DON TONINO BELLO (di Vincenzo Palmisano)
Quando ho appreso la notizia che don Tonino Bello è stato proclamato Venerabile da Papa Francesco, ho aperto la mia collezione di ritagli di giornale, ho cercato e ritrovato un articolo della Gazzetta del Mezzogiorno del 23 aprile del 1993 in cui il giornalista Sergio Annese raccontava la cerimonia funebre per il Vescovo di Molfetta, e ora ne riporto qui alcuni stralci.
“E’ stato un incrocio di ricordi, di aneddoti ed anche di lacrime. Così i cinquantamila partecipanti hanno tributato al loro pastore don Tonino Bello, Vescovo di Molfetta e Presidente nazionale di Pax Christi, l’ultimo saluto.
Sono stati in tanti, nella cornice della banchina del porto della città pugliese, a partecipare al rito esequiale officiato da Mons. Magrassi, Arcivescovo Metropolita di Bari, e da Mons. Bettazzi, Vescovo di Ivrea e Presidente nazionale emerito di Pax Christi, oltre ai concelebranti Vescovi della Conferenza Episcopale Pugliese. Sono giunti da ogni parte di Italia, in particolare dal Salento, terra natale di Mons. Bello.
In questo momento dove forse prevale un sentimento di mestizia- così si è espresso Mons. Magrassi durante l’omelia- è anche tempo di speranza. Unico il filo che ha legato le parole del Presule nel tratteggiare l’opera e la figura di don Tonino Bello: anche la morte l’ha vissuta con lucidità, trasformando il suo letto in altare da dove ha concelebrato, anche poche ore prima di morire, l’ultima messa.
Un requiem interrotto solo dalla emozione, dalla stessa voce roca dei Prelati, dagli applausi della gente. In tanti, dai vigili urbani agli scout, dagli operatori della Croce Rossa a quelli del Ser, alle maestranze, hanno infaticabilmente lavorato per approntare l’altare in legno a ridosso del mare.

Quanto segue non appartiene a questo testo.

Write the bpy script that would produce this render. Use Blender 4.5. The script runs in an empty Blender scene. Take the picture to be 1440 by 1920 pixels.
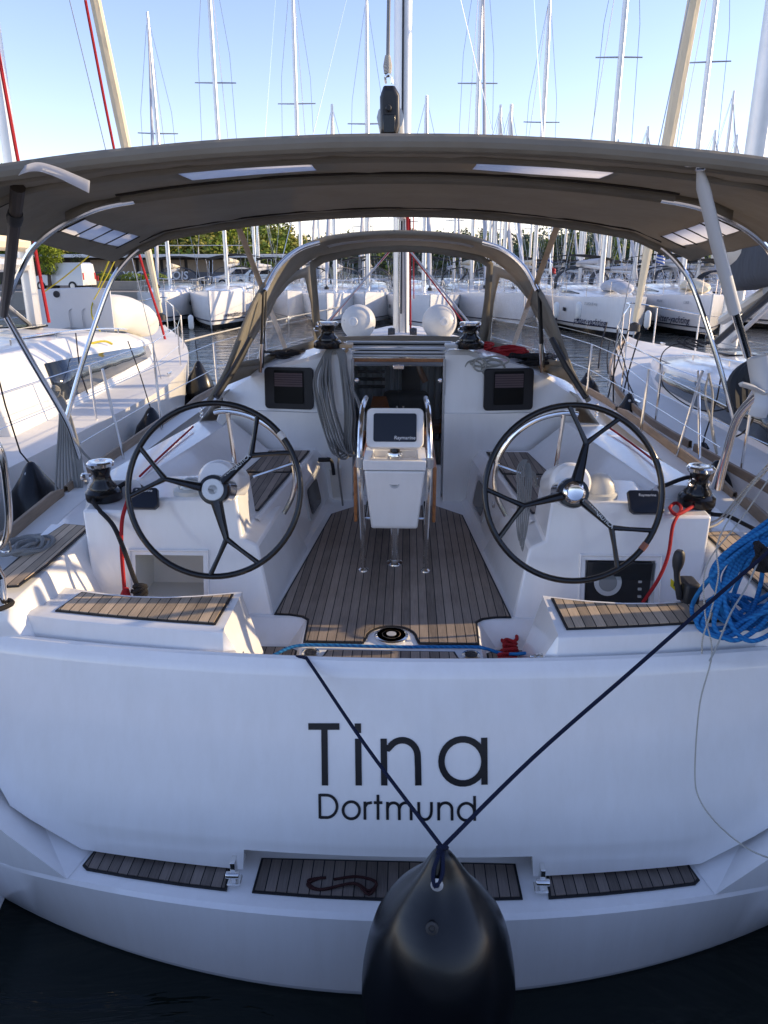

A cingere il palco, frontalmente, da un lato le autorità politiche e istituzionali, dall’altro gli oltre cinquecento tra sacerdoti e seminaristi.”
Dal giorno del suo funerale io ho sempre visto nelle lacrime e negli applausi di quella folla la proclamazione popolare della Santità di don Tonino Bello.
L’ho vista perché solo un Santo come lui, assieme al Vescovo di Ivrea Monsignor Bettazzi, suo fratello spirituale, poteva entrare a Sarajevo, sotto le bombe, con cinquecento volontari pacifisti, per portare un germoglio di pace nella Serbia martoriata dalla guerra civile.
Perché solo un Santo, al principio degli anni ’90, poteva influenzare e convertire l’ingegnere Vito Alfieri Fontana, direttore di una azienda che produceva componenti di mine antiuomo, a smettere di fabbricarli.
Lo ha raccontato in una intervista su “Repubblica Bari”, il 22 gennaio 2022, ed ha aggiunto che poi, per vent’anni, rischiando la vita, si è dedicato allo sminamento dei territori in Bosnia Erzegovina, in Kossovo e nei Balcani.
Due miracoli, due grandi segni di speranza.
Ho ripreso quindi in mano alcuni testi di don Tonino, “Nelle vene della storia”, “Chiesa di parte”, “Appunti sulla alterità”, “Appunti sulla non violenza”, “Lettere di un Vescovo”, ”Testimone del Risorto”, “Da Abramo alla sua discendenza”, e, scorrendoli, mi sono immerso nel suo universo.
Affascinato dal suo ”nudo parlar chiaro”, ho ritrovato il poeta della pace, bene assoluto, lo scrittore e il comunicatore capace, con lo splendore delle sue metafore, di infiammare l’anima e di scuotere le coscienze dei credenti e dei non credenti.
“Parole infuocate”, così David Maria Turoldo, altro suo fratello spirituale, definiva lo stile di don Tonino.